A model actually consists of many Excel Workbooks such as the definition, equation, data, and indicator workbooks.  The final model itself is a workbook.  The Sheet is the highest division of model organization within workbooks.  You may want all information about a country to reside on a sheet in workbook.  For example, the model DEMO has three sheets (the Eastern region, the Western Region, and a Market Clearing Mechanism) in the equation and data workbooks.  Within sheets, subdivisions used in are called Categories.  DEMO has three categories, which appear in each equation and data sheet (BoLts, NUTs, and Washers).  In the equation workbook for example, all of the equations and parameters for the Eastern region appear on the E sheet, those for the Western Region on the WR sheet, etc.  Within each sheet you will find variables and equations for the categories that have the codes BL, NUT, and W.  Codes used for Sheets and Categories are chosen for their mnemonic convenience.  Model Variable types are designated by lower case letters.  Two lower case letters identify variables if they differ by Category and one to five lower case letters if unique to a sheet.  Model variable names are concatenations of sheet, variable, and category codes.  Sheet codes are added before the variable code type and category codes are put behind the variable code type.  Sample variable names would be WRqpBL, MCMt, or WRnew.

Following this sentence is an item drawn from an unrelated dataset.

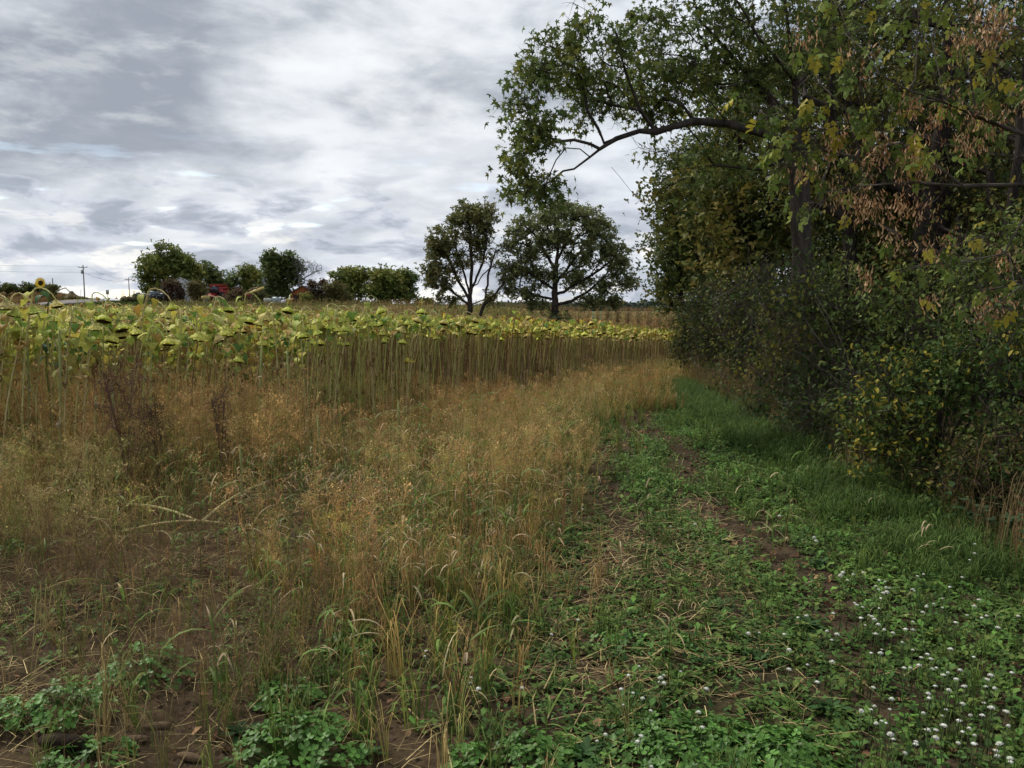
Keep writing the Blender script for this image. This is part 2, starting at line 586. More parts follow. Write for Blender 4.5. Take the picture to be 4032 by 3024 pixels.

In the model DEMO, regions are the main model division (sheets) while products are a subdivision on sheets.  In DEMO, the variable types are used to distinguish economic concepts such as production, sales, prices, etc.  The variable nomenclature allows each of these concepts to be associated with each category within a sheet.  Look at the sheets E or WR in the workbook Demoeqp.xls and see how variable and equation codes are repeated for variables and categories.

DEMO could have been organized differently, even if the same equations were used.  E and WR could have been categories while BL and NUT could have been sheets.  Then the workbook DEMOeqp.xls would have had sheets BL with variables such as BLqsE.  Rather than a region sheet, there would have been a product sheet containing product information about all regions.  This illustrates the first major model design choice to be made, the selection of major model divisions (Sheets) and subdivisions (Categories).

Having made the first design choice, the second set of model design choices concerns variable types to be included in the model (as opposed to indicator variables that can be calculated from the solution of model variables (they do not influence model variables)).  Codes for these Variable types along with sheet and category codes form the basis for model variables.  A model is a set of equations that explain a set of model variables.  The equations may be simultaneous and the solutions may differ, depending upon values of exogenous variables.  Your model must include variables and equations that change during solution and your data must include exogenous variable values.  These “core model” variable, sheet, and category choices MUST be made in the VORSIM model definition process.  However you don’t want more variables than you need if you want a model that solves quickly and does not take up too much disk storage space.  You can always add sheets, categories, or variables that expand your model later on in the model building process.  Experience also dictates the usefulness of adding plenty of policy variables that can be changed to generate alternative solution scenarios.

So when design a model using VORSIM, you have to think of the structure and the equations you want.  Then these decisions have to be translated into choices of model codes during the model creation operation.  Although this seems complicated, these kinds of choices have to be made in any modeling activity.  The model examples on the VORSIM CD are helpful in this regard.